● DIRECTION: Starting at the first line of the listing below, repeat each line up to and including the one containing "scene.camera = cam". Leave out pictures.

....................

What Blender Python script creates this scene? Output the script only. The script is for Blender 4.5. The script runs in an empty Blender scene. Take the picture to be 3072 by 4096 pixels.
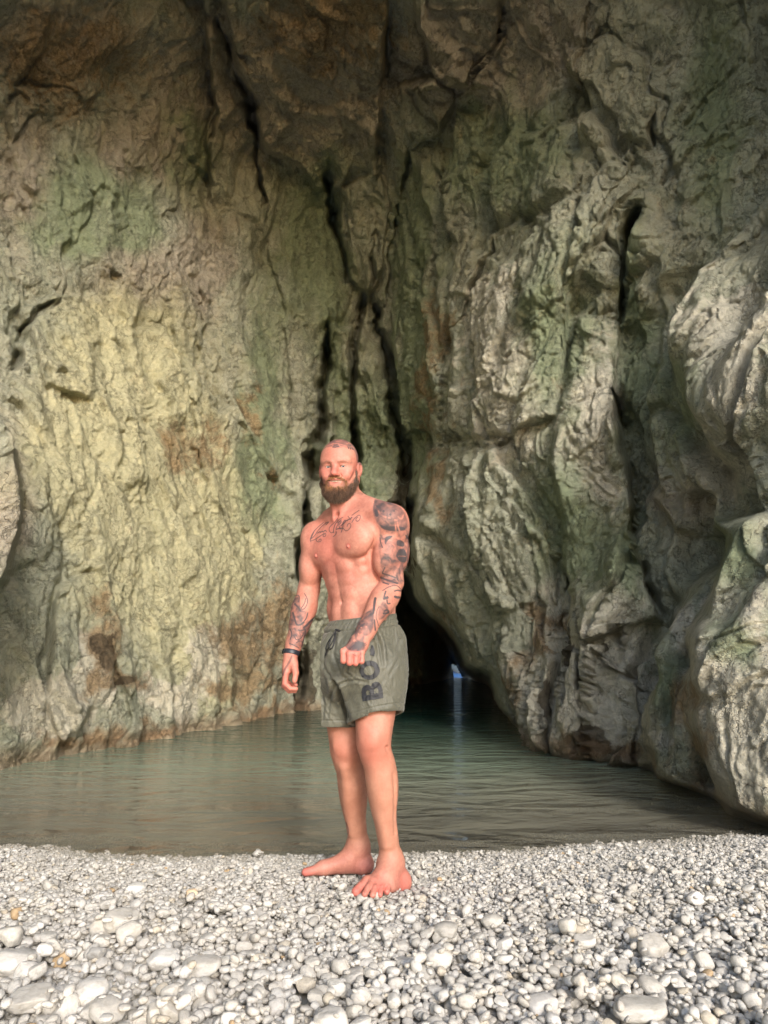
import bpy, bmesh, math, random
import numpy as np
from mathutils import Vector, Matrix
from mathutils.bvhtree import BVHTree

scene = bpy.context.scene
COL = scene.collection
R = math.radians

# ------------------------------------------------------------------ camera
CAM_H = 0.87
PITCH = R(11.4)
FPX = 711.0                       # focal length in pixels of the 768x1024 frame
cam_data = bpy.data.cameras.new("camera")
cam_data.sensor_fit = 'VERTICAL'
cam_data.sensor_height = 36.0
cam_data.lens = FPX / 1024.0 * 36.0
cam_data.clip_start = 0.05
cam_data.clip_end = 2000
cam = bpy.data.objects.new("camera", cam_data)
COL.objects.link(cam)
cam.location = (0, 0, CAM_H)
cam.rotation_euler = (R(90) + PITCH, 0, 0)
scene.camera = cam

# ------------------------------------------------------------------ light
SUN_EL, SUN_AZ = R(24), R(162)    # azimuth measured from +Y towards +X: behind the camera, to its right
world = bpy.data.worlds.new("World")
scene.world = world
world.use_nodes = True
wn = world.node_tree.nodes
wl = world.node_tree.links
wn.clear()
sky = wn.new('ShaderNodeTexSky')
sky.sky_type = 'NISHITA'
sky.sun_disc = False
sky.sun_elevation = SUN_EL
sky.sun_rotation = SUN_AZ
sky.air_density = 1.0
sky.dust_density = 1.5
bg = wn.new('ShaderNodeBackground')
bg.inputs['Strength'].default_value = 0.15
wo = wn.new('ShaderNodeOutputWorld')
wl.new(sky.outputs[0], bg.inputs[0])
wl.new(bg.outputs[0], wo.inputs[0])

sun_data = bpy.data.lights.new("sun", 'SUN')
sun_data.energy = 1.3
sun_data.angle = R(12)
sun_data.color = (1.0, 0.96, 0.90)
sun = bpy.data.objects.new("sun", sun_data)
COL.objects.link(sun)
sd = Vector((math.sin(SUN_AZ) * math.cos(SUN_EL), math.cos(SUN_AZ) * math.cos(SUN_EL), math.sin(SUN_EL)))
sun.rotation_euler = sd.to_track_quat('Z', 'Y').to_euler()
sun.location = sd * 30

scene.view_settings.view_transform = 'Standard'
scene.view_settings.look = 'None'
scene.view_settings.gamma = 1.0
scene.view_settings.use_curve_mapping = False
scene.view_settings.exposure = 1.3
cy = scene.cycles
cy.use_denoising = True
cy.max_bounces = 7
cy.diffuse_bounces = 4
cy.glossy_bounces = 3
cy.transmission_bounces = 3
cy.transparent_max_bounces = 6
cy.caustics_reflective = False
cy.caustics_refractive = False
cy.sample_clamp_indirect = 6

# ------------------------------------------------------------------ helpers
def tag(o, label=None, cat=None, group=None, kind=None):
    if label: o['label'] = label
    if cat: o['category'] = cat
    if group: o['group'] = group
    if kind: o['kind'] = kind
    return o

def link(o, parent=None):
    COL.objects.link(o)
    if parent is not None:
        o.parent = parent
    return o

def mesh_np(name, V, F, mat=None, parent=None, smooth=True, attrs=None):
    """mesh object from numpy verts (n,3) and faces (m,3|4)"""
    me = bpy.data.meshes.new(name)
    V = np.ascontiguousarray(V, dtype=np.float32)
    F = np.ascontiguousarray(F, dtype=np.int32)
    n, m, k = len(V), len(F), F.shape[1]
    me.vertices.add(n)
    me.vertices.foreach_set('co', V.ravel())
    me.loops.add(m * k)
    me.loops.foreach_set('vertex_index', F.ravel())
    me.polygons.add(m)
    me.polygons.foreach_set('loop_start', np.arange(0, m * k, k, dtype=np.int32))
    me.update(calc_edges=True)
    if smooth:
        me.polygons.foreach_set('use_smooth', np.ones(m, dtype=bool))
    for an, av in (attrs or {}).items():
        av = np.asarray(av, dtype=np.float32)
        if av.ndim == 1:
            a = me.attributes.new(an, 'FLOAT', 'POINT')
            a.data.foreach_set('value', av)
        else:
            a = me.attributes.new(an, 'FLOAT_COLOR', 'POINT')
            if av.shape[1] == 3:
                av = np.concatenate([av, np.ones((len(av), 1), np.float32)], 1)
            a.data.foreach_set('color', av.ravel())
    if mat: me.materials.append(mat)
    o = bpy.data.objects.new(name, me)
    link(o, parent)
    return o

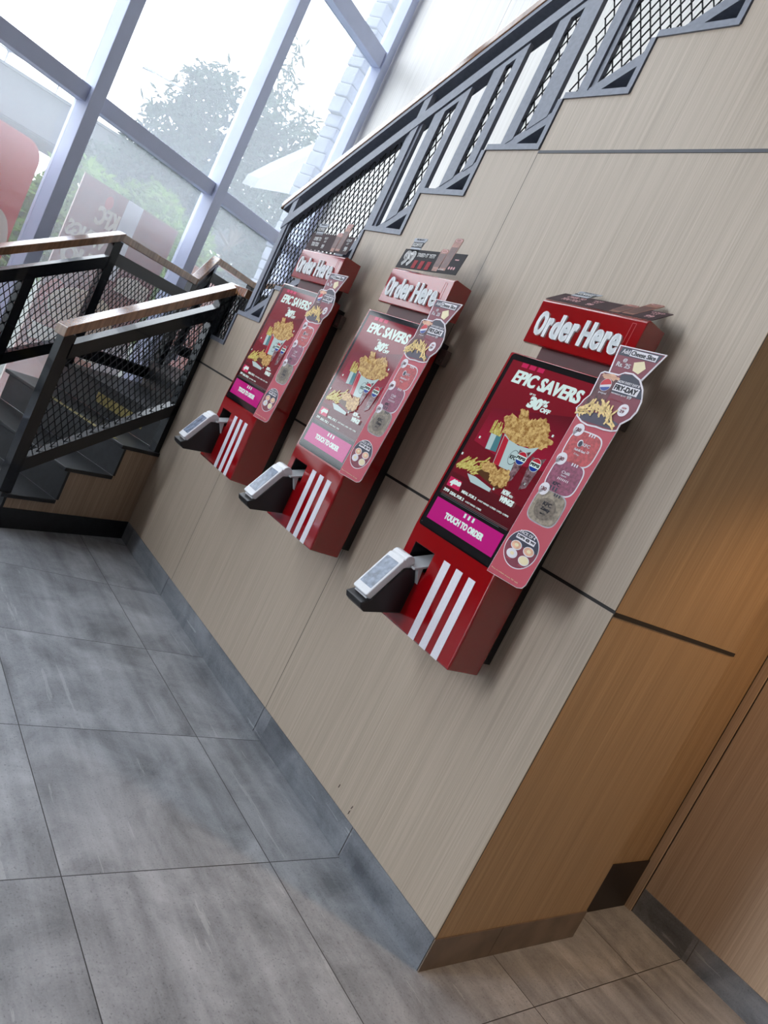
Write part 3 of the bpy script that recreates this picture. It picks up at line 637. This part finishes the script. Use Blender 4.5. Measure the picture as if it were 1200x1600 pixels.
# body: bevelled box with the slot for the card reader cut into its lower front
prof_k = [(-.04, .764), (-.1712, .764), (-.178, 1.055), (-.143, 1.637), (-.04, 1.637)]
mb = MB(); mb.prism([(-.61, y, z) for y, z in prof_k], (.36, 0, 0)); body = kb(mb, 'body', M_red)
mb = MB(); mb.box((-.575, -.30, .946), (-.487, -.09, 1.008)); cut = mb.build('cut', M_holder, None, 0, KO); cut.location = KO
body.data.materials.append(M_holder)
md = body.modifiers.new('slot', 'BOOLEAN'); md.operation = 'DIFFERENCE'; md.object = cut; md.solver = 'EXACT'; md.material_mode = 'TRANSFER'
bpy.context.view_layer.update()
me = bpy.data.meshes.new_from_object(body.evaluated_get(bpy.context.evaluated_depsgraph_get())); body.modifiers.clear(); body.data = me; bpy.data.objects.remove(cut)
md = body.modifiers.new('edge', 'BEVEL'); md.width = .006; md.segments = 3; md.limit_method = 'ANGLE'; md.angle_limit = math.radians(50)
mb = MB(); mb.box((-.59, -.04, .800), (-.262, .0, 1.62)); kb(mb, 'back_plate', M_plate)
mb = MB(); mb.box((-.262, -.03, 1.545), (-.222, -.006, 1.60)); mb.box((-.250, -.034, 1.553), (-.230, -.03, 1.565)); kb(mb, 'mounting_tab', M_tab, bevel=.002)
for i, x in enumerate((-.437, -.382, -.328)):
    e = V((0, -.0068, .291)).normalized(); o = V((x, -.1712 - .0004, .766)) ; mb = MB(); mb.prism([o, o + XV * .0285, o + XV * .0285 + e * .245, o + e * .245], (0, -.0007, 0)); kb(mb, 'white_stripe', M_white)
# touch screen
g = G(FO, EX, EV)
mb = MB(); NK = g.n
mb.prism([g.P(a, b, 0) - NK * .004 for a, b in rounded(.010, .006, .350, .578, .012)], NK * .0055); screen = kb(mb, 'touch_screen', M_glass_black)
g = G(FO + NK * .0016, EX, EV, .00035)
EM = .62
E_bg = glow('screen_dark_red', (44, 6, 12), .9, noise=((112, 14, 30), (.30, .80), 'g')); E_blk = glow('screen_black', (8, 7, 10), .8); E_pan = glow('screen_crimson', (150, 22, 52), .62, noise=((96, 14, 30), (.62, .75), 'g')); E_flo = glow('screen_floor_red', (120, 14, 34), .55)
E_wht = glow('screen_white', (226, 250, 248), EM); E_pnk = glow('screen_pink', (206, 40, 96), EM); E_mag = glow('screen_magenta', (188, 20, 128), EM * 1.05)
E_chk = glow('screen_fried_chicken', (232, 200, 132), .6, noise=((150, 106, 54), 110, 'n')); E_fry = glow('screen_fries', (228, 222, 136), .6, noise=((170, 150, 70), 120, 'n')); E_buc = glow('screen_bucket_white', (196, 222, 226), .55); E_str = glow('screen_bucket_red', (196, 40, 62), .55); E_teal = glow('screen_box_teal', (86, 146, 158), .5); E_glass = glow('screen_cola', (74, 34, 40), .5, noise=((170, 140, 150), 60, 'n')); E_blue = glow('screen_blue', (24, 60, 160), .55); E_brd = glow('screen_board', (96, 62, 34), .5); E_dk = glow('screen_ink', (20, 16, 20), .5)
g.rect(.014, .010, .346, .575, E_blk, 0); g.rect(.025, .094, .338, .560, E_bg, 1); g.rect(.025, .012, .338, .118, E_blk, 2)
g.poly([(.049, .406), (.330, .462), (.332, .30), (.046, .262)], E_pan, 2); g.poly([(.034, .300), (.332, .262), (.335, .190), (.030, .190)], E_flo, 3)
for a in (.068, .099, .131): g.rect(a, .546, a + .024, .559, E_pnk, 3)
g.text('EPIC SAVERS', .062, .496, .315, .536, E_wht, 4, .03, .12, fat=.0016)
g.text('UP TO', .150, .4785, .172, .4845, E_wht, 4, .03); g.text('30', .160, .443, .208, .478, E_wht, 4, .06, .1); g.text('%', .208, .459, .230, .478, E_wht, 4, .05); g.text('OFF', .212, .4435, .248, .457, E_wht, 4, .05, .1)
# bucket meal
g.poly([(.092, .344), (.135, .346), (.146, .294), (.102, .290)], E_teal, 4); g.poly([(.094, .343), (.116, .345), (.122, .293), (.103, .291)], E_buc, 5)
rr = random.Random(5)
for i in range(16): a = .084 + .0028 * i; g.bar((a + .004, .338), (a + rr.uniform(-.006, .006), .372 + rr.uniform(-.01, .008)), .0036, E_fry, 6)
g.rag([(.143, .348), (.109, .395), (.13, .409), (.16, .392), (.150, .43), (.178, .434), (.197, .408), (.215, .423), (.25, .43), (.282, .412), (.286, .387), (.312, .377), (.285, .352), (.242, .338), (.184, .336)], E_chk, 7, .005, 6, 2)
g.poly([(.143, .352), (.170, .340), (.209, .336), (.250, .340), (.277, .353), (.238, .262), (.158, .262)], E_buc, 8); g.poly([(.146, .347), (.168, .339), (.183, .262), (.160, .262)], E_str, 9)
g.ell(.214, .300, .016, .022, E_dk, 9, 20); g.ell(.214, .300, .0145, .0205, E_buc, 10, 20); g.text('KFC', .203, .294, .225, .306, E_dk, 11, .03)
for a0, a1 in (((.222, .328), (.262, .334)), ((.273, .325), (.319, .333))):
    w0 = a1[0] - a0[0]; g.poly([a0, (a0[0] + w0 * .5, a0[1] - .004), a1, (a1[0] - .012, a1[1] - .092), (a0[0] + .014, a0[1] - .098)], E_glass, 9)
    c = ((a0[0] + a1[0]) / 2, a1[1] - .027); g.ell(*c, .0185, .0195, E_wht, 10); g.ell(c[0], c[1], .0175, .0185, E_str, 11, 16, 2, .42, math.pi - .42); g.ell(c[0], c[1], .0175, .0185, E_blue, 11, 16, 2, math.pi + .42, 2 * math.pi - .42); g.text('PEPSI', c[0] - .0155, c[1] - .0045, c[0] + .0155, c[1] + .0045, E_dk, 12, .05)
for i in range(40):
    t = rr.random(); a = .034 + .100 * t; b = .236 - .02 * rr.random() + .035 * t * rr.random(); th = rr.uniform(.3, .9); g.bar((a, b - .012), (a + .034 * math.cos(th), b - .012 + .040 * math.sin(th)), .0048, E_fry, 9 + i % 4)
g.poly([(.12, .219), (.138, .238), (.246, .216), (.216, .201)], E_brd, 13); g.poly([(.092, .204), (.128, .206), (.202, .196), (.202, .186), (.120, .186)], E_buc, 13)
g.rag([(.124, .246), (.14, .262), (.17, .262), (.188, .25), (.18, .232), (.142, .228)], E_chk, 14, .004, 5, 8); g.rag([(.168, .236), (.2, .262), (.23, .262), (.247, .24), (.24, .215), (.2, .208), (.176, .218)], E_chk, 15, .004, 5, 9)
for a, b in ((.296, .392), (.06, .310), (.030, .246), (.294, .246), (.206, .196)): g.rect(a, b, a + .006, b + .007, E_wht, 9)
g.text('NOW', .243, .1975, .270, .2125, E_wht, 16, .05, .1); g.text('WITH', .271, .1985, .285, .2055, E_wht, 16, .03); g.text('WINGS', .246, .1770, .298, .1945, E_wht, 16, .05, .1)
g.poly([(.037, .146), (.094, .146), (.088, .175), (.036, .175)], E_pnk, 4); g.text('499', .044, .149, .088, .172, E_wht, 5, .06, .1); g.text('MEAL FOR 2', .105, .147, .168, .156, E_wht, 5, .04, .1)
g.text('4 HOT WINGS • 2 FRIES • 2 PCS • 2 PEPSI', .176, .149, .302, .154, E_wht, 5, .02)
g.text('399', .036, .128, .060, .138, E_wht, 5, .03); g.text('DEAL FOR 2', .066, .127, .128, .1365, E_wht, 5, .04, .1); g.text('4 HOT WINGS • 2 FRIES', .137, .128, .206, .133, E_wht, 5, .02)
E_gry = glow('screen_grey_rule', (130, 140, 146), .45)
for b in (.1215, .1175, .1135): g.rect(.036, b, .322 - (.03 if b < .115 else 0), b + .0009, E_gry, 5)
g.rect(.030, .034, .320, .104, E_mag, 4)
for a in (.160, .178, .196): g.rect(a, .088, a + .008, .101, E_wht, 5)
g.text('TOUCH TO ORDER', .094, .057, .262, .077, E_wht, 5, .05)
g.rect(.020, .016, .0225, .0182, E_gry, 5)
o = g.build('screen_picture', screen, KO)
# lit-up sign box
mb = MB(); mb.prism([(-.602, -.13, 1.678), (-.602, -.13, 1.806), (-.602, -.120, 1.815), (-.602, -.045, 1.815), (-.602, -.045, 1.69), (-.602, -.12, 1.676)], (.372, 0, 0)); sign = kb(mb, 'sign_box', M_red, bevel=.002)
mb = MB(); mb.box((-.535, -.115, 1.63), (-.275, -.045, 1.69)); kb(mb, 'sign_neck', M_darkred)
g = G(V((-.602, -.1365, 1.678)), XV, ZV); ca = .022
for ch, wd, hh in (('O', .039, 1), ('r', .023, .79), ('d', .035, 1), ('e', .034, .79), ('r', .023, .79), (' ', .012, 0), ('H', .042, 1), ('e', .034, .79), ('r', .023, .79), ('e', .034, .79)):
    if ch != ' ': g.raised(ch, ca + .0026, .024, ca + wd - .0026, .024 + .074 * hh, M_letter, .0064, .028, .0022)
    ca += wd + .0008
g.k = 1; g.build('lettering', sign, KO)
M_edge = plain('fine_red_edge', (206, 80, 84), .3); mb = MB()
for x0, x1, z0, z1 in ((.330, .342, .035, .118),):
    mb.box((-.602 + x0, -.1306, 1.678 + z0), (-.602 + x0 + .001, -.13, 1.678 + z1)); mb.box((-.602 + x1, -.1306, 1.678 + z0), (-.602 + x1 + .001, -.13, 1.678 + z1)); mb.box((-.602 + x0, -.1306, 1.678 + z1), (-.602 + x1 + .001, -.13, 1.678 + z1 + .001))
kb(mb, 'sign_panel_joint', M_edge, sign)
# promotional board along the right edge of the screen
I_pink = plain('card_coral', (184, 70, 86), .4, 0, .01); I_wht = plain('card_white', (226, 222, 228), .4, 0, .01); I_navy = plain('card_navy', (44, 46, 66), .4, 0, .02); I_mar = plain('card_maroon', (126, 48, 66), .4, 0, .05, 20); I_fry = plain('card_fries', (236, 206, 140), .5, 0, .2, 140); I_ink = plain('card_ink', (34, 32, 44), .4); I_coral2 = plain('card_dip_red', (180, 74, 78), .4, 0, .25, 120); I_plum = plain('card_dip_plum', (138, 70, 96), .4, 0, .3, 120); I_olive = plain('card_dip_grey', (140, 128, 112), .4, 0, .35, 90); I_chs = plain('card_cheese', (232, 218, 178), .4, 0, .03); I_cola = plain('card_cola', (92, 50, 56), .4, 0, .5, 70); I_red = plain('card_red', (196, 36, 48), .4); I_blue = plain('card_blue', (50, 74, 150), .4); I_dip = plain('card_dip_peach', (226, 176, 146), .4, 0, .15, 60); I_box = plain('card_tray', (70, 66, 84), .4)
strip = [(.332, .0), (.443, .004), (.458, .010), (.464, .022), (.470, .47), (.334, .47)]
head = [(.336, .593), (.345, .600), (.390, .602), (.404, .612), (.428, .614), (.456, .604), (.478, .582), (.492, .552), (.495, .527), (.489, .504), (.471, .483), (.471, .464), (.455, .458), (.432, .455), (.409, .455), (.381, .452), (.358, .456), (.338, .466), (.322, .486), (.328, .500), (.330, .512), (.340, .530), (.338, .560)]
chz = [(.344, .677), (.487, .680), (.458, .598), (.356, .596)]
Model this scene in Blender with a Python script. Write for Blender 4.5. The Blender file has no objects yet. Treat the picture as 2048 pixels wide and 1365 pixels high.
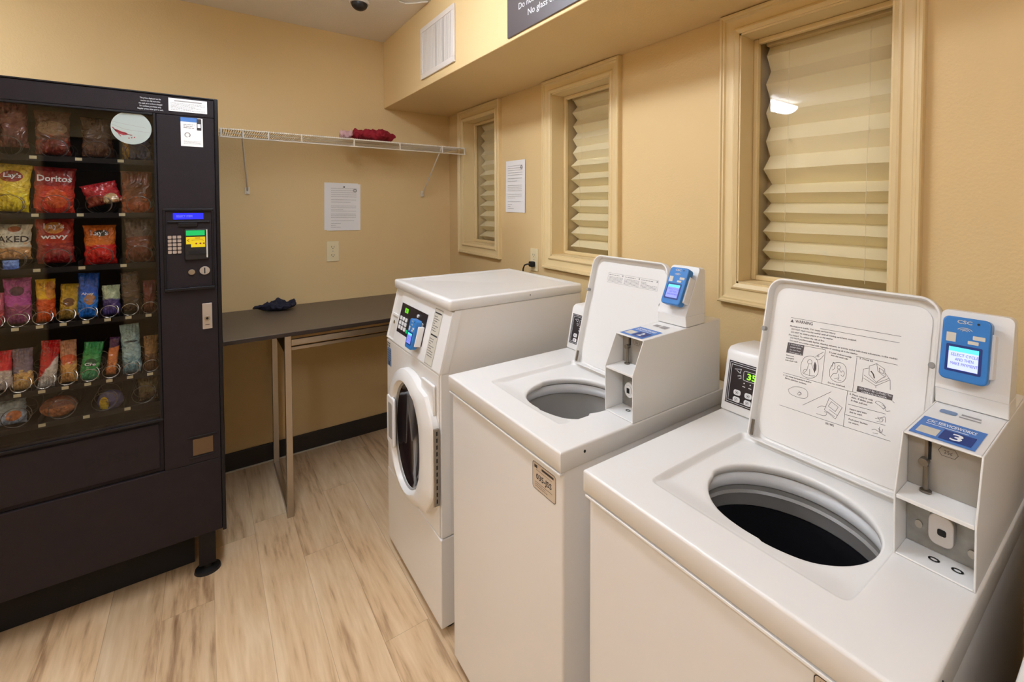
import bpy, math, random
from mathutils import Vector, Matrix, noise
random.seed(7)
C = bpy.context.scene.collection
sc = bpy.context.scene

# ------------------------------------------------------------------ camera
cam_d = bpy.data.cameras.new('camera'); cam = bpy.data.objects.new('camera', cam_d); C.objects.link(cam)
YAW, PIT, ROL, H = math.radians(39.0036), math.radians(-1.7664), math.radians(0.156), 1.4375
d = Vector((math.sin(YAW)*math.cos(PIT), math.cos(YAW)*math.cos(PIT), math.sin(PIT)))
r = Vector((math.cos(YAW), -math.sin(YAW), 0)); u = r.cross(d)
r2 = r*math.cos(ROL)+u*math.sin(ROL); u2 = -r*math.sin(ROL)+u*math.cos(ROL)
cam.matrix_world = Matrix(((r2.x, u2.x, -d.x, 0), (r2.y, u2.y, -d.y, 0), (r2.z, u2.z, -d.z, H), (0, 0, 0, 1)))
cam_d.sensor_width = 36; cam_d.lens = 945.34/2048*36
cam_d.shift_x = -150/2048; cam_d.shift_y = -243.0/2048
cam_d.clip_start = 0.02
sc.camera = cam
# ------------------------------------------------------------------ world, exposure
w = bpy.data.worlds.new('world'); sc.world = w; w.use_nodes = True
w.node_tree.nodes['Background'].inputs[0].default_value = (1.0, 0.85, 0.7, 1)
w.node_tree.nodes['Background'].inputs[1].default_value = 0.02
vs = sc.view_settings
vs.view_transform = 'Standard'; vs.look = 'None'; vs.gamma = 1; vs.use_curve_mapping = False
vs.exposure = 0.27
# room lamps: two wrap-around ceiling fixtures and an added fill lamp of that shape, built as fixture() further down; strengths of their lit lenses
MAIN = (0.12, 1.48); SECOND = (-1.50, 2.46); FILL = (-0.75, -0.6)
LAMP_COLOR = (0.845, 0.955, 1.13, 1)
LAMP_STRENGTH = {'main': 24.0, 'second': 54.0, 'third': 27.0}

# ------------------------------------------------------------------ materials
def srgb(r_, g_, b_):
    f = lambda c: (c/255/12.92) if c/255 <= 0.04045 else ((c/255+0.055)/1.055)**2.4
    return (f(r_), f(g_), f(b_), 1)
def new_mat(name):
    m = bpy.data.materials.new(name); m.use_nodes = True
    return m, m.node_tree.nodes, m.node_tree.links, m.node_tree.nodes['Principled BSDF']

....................

● EXERCISE OUTPUT:
What Blender Python script creates this scene? Output the script only. The script is for Blender 4.5. The script runs in an empty Blender scene. Take the picture to be 3072 by 4096 pixels.
import bpy, bmesh, math, random
import numpy as np
from mathutils import Vector, Matrix
from mathutils.bvhtree import BVHTree

scene = bpy.context.scene
COL = scene.collection
R = math.radians

# ------------------------------------------------------------------ camera
CAM_H = 0.87
PITCH = R(11.4)
FPX = 711.0                       # focal length in pixels of the 768x1024 frame
cam_data = bpy.data.cameras.new("camera")
cam_data.sensor_fit = 'VERTICAL'
cam_data.sensor_height = 36.0
cam_data.lens = FPX / 1024.0 * 36.0
cam_data.clip_start = 0.05
cam_data.clip_end = 2000
cam = bpy.data.objects.new("camera", cam_data)
COL.objects.link(cam)
cam.location = (0, 0, CAM_H)
cam.rotation_euler = (R(90) + PITCH, 0, 0)
scene.camera = cam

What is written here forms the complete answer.